Is there any way I can host these drives individually, keeping the data? They are all formatted in nfs4.
 
What OS are you running on it?

For a shield use NFS shares or SMB3 and go from there, then put Kodi on your shield and connect it to your shares and off you go.
 
What OS are you running on it?

For a shield use NFS shares or SMB3 and go from there, then put Kodi on your shield and connect it to your shares and off you go.
Running on what? I want to use my mini pc as a dedicated NAS to serve the Shield, just not sure how the best way to go about it is without losing data on the individual drives. As far as I can tell FreeNAS requires me to reformat drives? I'm a little confused about what software to use.
 
Running on what? I want to use my mini pc as a dedicated NAS to serve the Shield, just not sure how the best way to go about it is without losing data on the individual drives.
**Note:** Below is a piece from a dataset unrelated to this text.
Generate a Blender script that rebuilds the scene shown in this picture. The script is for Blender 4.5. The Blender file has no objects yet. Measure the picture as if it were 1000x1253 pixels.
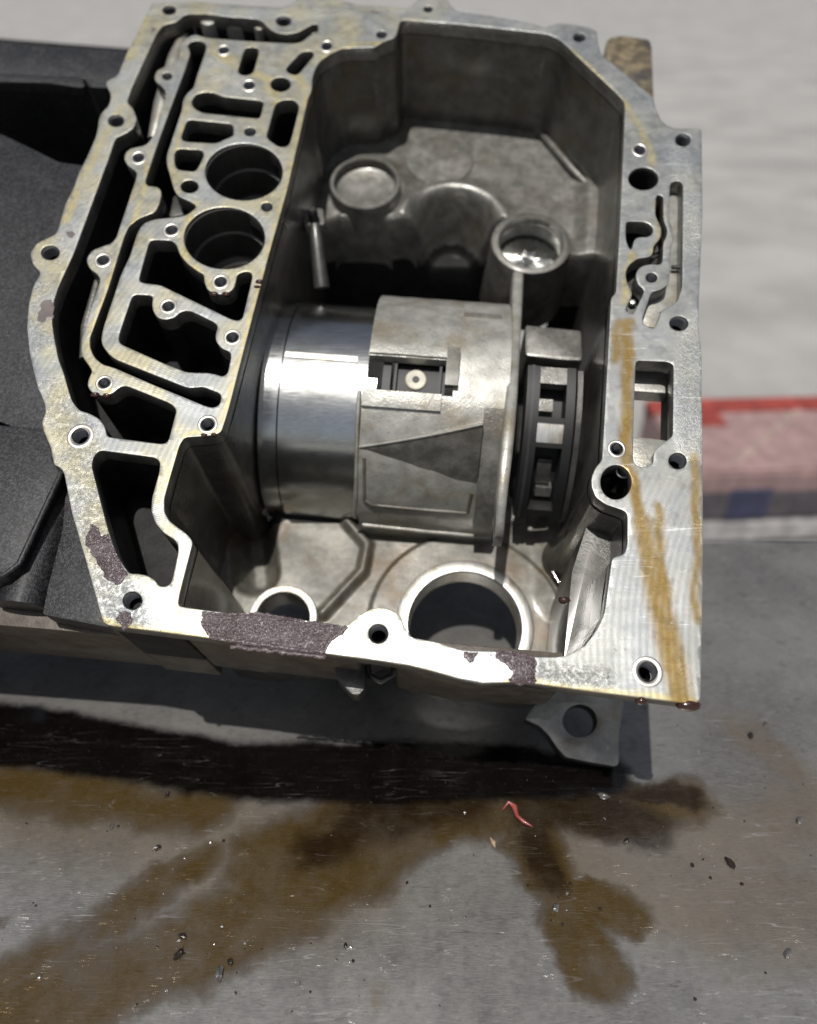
import bpy, bmesh, math, random
import numpy as np
from mathutils import Vector, Matrix, noise
random.seed(4)
R = math.radians
SC = bpy.context.scene
COL = SC.collection

# ------------------------------------------------------------------ camera
PITCH, TILT, FPX, DIST = 35.0, 24.0, 950.0, 0.4568
cT, sT = math.cos(R(TILT)), math.sin(R(TILT))

def L(px, py, D=0.0):
    """point of the housing's own frame on the plane D metres behind the machined face"""
    vx, vy = (px - 500.0) / FPX, (626.5 - py) / FPX
    den = cT - sT * vy
    s = (DIST + D) / den
    return Vector((s * vx, s * (cT * vy + sT), -D))
HA = R(90 - (PITCH + TILT))                        # lean of the housing
ROT = Matrix.Rotation(HA, 3, 'X')
def cam_height():                                  # the rear lug's foot stands on the bench
    p = ROT @ (L(757, 941, 0.167) - Vector((0, 0, DIST)))
    return -p.z
H = cam_height()
ORI = Vector((0, 0, H)) + ROT @ Vector((0, 0, -DIST))
def bench(px, py, z=0.0):
    """point on the bench top"""
    vx, vy = (px - 500.0) / FPX, (626.5 - py) / FPX
    d = Vector((vx, math.cos(R(PITCH)) + vy * math.sin(R(PITCH)), -math.sin(R(PITCH)) + vy * math.cos(R(PITCH))))
    t = (z - H) / d.z
    return Vector((0, 0, H)) + d * t

cd = bpy.data.cameras.new('camera'); cam = bpy.data.objects.new('camera', cd); COL.objects.link(cam)
cam.location = (0, 0, H); cam.rotation_euler = (R(90 - PITCH), 0, 0)
cd.sensor_fit = 'HORIZONTAL'; cd.sensor_width = 36; cd.lens = 36 * FPX / 1000.0
cd.clip_start = 0.01; cd.clip_end = 200
cd.dof.use_dof = True; cd.dof.focus_distance = 0.505; cd.dof.aperture_fstop = 4.0
SC.camera = cam

# ------------------------------------------------------------------ light
SUN_EL, SUN_AZ = 67.0, -14.0       # azimuth measured from behind the camera, negative = from the left
sv = Vector((math.sin(R(SUN_AZ)) * math.cos(R(SUN_EL)), -math.cos(R(SUN_AZ)) * math.cos(R(SUN_EL)), math.sin(R(SUN_EL))))
sd = bpy.data.lights.new('sun', 'SUN'); sun = bpy.data.objects.new('sun', sd); COL.objects.link(sun)
sd.energy = 3.9; sd.angle = R(0.6); sd.color = (1.0, 0.965, 0.91)
sun.rotation_euler = sv.to_track_quat('Z', 'Y').to_euler(); sun.location = (0, -1, 2)
W = bpy.data.worlds.new('World'); SC.world = W; W.use_nodes = True
wn = W.node_tree.nodes; wl = W.node_tree.links
bg = wn['Background']; sky = wn.new('ShaderNodeTexSky'); sky.sky_type = 'NISHITA'; sky.sun_disc = False
sky.sun_elevation = R(SUN_EL); sky.sun_rotation = math.atan2(sv.x, sv.y)
sky.air_density = 1.0; sky.dust_density = 2.5
hs = wn.new('ShaderNodeHueSaturation'); hs.inputs['Saturation'].default_value = .55
wl.new(sky.outputs[0], hs.inputs['Color']); wl.new(hs.outputs[0], bg.inputs[0]); bg.inputs[1].default_value = 0.055
SC.view_settings.view_transform = 'Standard'; SC.view_settings.look = 'None'
SC.view_settings.exposure = 0.15; SC.view_settings.gamma = 1.0

# ------------------------------------------------------------------ node helpers
class NT:
    def __init__(s, name):
        s.m = bpy.data.materials.new(name); s.m.use_nodes = True
        s.t = s.m.node_tree; s.n = s.t.nodes; s.l = s.t.links
        s.b = s.n['Principled BSDF']
        s.co = s.n.new('ShaderNodeTexCoord').outputs['Object']
    def set(s, **k):
        for a, v in k.items():
            i = s.b.inputs[a.replace('_', ' ')]
            if isinstance(v, bpy.types.NodeSocket): s.l.new(v, i)
            else: i.default_value = v
    def inp(s, node, i, v):
        if isinstance(v, bpy.types.NodeSocket): s.l.new(v, node.inputs[i])
        else: node.inputs[i].default_value = v
    def noise(s, scale, detail=4, rough=0.55, vec=None, dist=0.0, out=0):
        n = s.n.new('ShaderNodeTexNoise'); n.inputs['Scale'].default_value = scale
        n.inputs['Detail'].default_value = detail; n.inputs['Roughness'].default_value = rough
        n.inputs['Distortion'].default_value = dist
        s.l.new(vec if vec else s.co, n.inputs['Vector']); return n.outputs[out]
    def vor(s, scale, vec=None, feat='F1', out=0):
        n = s.n.new('ShaderNodeTexVoronoi'); n.feature = feat; n.inputs['Scale'].default_value = scale
        s.l.new(vec if vec else s.co, n.inputs['Vector']); return n.outputs[out]
    def wave(s, scale, vec=None, kind='BANDS', d='X', dist=0.0, prof='SIN'):
        n = s.n.new('ShaderNodeTexWave'); n.wave_type = kind; n.wave_profile = prof
        if kind == 'BANDS': n.bands_direction = d
        else: n.rings_direction = d
        n.inputs['Scale'].default_value = scale; n.inputs['Distortion'].default_value = dist
        s.l.new(vec if vec else s.co, n.inputs['Vector']); return n.outputs['Fac']
    def mapp(s, loc=(0, 0, 0), rot=(0, 0, 0), sc=(1, 1, 1), vec=None):
        n = s.n.new('ShaderNodeMapping'); n.inputs[1].default_value = loc; n.inputs[2].default_value = rot
        n.inputs[3].default_value = sc; s.l.new(vec if vec else s.co, n.inputs[0]); return n.outputs[0]
    def ramp(s, fac, a, b, ca=0.0, cb=1.0):
        n = s.n.new('ShaderNodeMapRange'); n.clamp = True; n.interpolation_type = 'SMOOTHSTEP'
        s.inp(n, 0, fac); n.inputs[1].default_value = a; n.inputs[2].default_value = b
        n.inputs[3].default_value = ca; n.inputs[4].default_value = cb; return n.outputs[0]
    def math(s, op, a, b=0.0):
        n = s.n.new('ShaderNodeMath'); n.operation = op; s.inp(n, 0, a); s.inp(n, 1, b); return n.outputs[0]
    def mix(s, f, a, b):
        n = s.n.new('ShaderNodeMix'); n.data_type = 'RGBA'
        s.inp(n, 0, f)
        for i, v in ((6, a), (7, b)):
            if isinstance(v, bpy.types.NodeSocket): s.l.new(v, n.inputs[i])
            else: n.inputs[i].default_value = (v[0], v[1], v[2], 1)
        return n.outputs[2]
    def bump(s, h, strength=0.3, dist=0.0005, prev=None):
        n = s.n.new('ShaderNodeBump'); n.inputs['Strength'].default_value = strength
        n.inputs['Distance'].default_value = dist; s.l.new(h, n.inputs['Height'])
        if prev: s.l.new(prev, n.inputs['Normal'])
        return n.outputs[0]
    def warp(s, scale, amp, vec=None, detail=3):
        c = vec if vec else s.co
        n = s.noise(scale, detail, 0.6, c, out=1)
        v = s.n.new('ShaderNodeVectorMath'); v.operation = 'SUBTRACT'; s.l.new(n, v.inputs[0]); v.inputs[1].default_value = (.5, .5, .5)
        w = s.n.new('ShaderNodeVectorMath'); w.operation = 'SCALE'; s.l.new(v.outputs[0], w.inputs[0]); w.inputs['Scale'].default_value = amp
        a = s.n.new('ShaderNodeVectorMath'); a.operation = 'ADD'; s.l.new(c, a.inputs[0]); s.l.new(w.outputs[0], a.inputs[1])
        return a.outputs[0]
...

As far as I can tell FreeNAS requires me to reformat drives? I'm a little confused about what software to use.

Yeah, but...what OS are you running on the box you're going to use to host the media? If it's windows, just use an SMB share with the Shield and you should be fine.
 
Yeah, but...what OS are you running on the box you're going to use to host the media? If it's windows, just use an SMB share with the Shield and you should be fine.
Nothing right now, that's why I'm asking about the software- I'm willing to put anything on it. I said the drives with my rips are in ext4.
 
Nothing right now, that's why I'm asking about the software- I'm willing to put anything on it. I said the drives with my rips are in ext4.

Actually you wrote "nfs4". ext4 makes more sense! That's a Linux filesystem, so use a Linux OS, for example Ubuntu.